## start Source material

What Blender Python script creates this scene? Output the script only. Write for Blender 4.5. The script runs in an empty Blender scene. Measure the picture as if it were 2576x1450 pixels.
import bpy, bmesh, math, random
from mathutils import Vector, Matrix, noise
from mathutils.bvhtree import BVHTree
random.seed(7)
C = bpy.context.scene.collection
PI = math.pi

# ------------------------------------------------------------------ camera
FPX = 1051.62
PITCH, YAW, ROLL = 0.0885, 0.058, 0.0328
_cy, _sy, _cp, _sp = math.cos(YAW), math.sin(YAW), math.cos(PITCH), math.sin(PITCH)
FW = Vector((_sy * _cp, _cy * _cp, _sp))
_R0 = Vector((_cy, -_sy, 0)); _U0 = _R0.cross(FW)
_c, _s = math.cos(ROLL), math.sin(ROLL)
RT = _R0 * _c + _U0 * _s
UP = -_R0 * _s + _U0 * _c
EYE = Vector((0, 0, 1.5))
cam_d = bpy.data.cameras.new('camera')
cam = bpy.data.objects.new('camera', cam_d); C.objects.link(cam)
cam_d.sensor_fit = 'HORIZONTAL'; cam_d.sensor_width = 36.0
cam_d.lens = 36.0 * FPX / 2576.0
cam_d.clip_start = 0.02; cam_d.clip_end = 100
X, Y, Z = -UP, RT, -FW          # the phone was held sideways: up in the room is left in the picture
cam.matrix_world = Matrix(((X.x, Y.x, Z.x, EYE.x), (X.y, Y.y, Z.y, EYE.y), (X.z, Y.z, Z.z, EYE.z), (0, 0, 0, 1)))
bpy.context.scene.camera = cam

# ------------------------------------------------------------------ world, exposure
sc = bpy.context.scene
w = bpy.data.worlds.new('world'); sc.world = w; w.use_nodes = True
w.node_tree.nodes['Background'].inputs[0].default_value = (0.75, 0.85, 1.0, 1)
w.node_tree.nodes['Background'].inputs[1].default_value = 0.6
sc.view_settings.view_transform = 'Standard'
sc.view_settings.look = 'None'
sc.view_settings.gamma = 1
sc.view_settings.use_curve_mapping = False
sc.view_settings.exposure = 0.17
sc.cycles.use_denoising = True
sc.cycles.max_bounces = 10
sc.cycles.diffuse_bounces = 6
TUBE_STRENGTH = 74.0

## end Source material

To do: Write out every line of the material again, exactly as it reads.

Full response:
What Blender Python script creates this scene? Output the script only. Write for Blender 4.5. The script runs in an empty Blender scene. Measure the picture as if it were 2576x1450 pixels.
import bpy, bmesh, math, random
from mathutils import Vector, Matrix, noise
from mathutils.bvhtree import BVHTree
random.seed(7)
C = bpy.context.scene.collection
PI = math.pi

# ------------------------------------------------------------------ camera
FPX = 1051.62
PITCH, YAW, ROLL = 0.0885, 0.058, 0.0328
_cy, _sy, _cp, _sp = math.cos(YAW), math.sin(YAW), math.cos(PITCH), math.sin(PITCH)
FW = Vector((_sy * _cp, _cy * _cp, _sp))
_R0 = Vector((_cy, -_sy, 0)); _U0 = _R0.cross(FW)
_c, _s = math.cos(ROLL), math.sin(ROLL)
RT = _R0 * _c + _U0 * _s
UP = -_R0 * _s + _U0 * _c
EYE = Vector((0, 0, 1.5))
cam_d = bpy.data.cameras.new('camera')
cam = bpy.data.objects.new('camera', cam_d); C.objects.link(cam)
cam_d.sensor_fit = 'HORIZONTAL'; cam_d.sensor_width = 36.0
cam_d.lens = 36.0 * FPX / 2576.0
cam_d.clip_start = 0.02; cam_d.clip_end = 100
X, Y, Z = -UP, RT, -FW          # the phone was held sideways: up in the room is left in the picture
cam.matrix_world = Matrix(((X.x, Y.x, Z.x, EYE.x), (X.y, Y.y, Z.y, EYE.y), (X.z, Y.z, Z.z, EYE.z), (0, 0, 0, 1)))
bpy.context.scene.camera = cam

# ------------------------------------------------------------------ world, exposure
sc = bpy.context.scene
w = bpy.data.worlds.new('world'); sc.world = w; w.use_nodes = True
w.node_tree.nodes['Background'].inputs[0].default_value = (0.75, 0.85, 1.0, 1)
w.node_tree.nodes['Background'].inputs[1].default_value = 0.6
sc.view_settings.view_transform = 'Standard'
sc.view_settings.look = 'None'
sc.view_settings.gamma = 1
sc.view_settings.use_curve_mapping = False
sc.view_settings.exposure = 0.17
sc.cycles.use_denoising = True
sc.cycles.max_bounces = 10
sc.cycles.diffuse_bounces = 6
TUBE_STRENGTH = 74.0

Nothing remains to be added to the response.